We encourage readers of the Stories to examine the similarities and differences of enslaved life across different regions and time periods. Comparisons can also be made of enslaved life with a number of free persons of color. These include Anna Murray Douglass, the wife of Frederick Douglass, and the central figure in making possible her husband’s escape from Maryland to Massachusetts, and Francis Williams, the first Black writer to gain recognition in the British Empire, who enjoyed more “privileges” than other people of color in 18th century Jamaica, but never enjoyed equal citizenship with whites.



Story Contributors

The core of Enslaved.org’s Stories come from three biographical dictionaries produced by the Hutchins Center for African & African American Research at Harvard University and published in print and online in Oxford University Press’s African American Studies Center, with Hutchins Center Director, Professor Henry Louis Gates, Jr. as Editor in Chief.

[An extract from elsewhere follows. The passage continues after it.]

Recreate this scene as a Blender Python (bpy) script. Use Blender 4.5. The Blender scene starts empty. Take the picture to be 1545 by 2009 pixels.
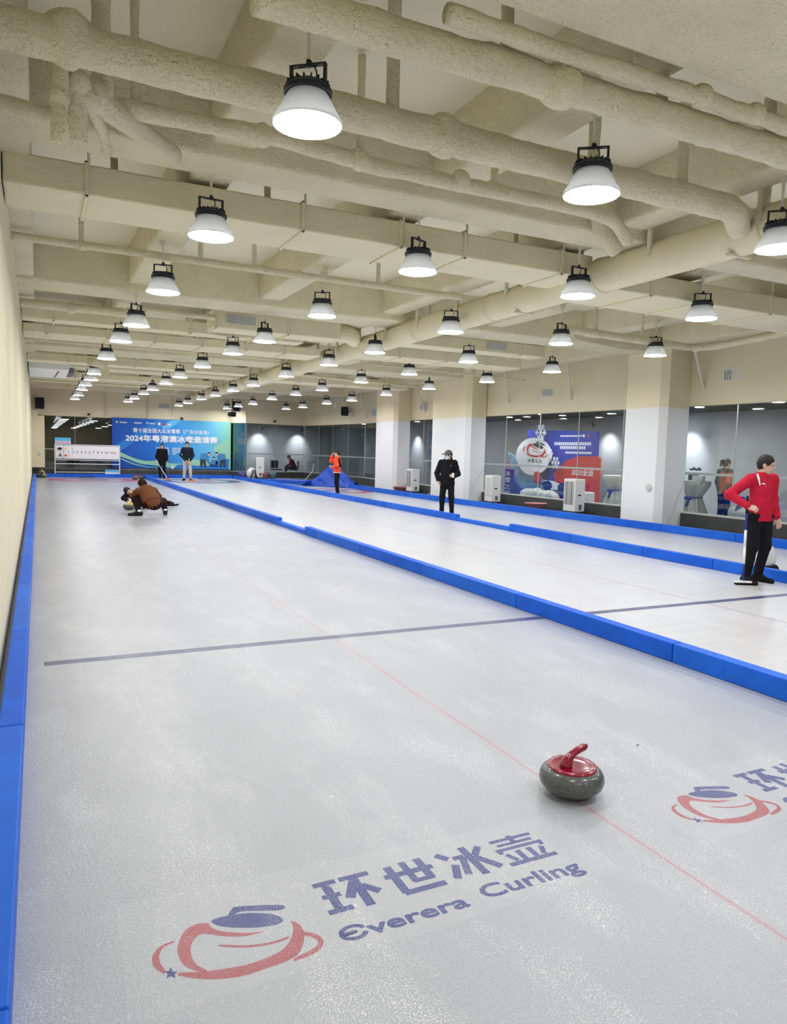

Adapted versions of 150 of these biographies are included here, with permission from OUP, along with timelines, bibliographies, and links to other resources. We hope these might serve as a model for researchers looking to recover the lives of other enslaved people.

Beginning in 2022 we are adding new stories, original to Enslaved.org, to this original core, some by contributors sharing deeper information beyond the datasets they have submitted to our website. See, for example, the Stories of Alexander Caine, Frank Lee, William Isaac Johnson, Peter Churchwell, and Jesse Cowles, formerly enslaved Virginians, who found freedom fighting for the Union in the American Civil War authored by Professor Brian Neumann from his Black Virginians in Blue data article https://doi.org/10.25971/pgr6-km31. Quack and Cuffee, who appear in Professor Jill Lepore’s New York Burning: Liberty, Slavery, and Conspiracy in Eighteenth-Century Manhattan dataset https://doi.org/10.25971/6sgg-kx22 appear here as Stories, as do Henry and Sarah, entries in The Account Book of Charles B. Calvert in Southern Maryland, 1830-1860 https://doi.org/10.25971/FBNC-FV84.

We also encourage users of the platform to recommend and contribute new Stories of enslaved people that are not connected to a dataset. A model for these types of biographies can be seen in the Stories of several women who participated in or led rebellions of the enslaved: Breffu (St. John), Akua (Jamaica), and Barbara, Pallas, and Amelia (Berbice/Guyana).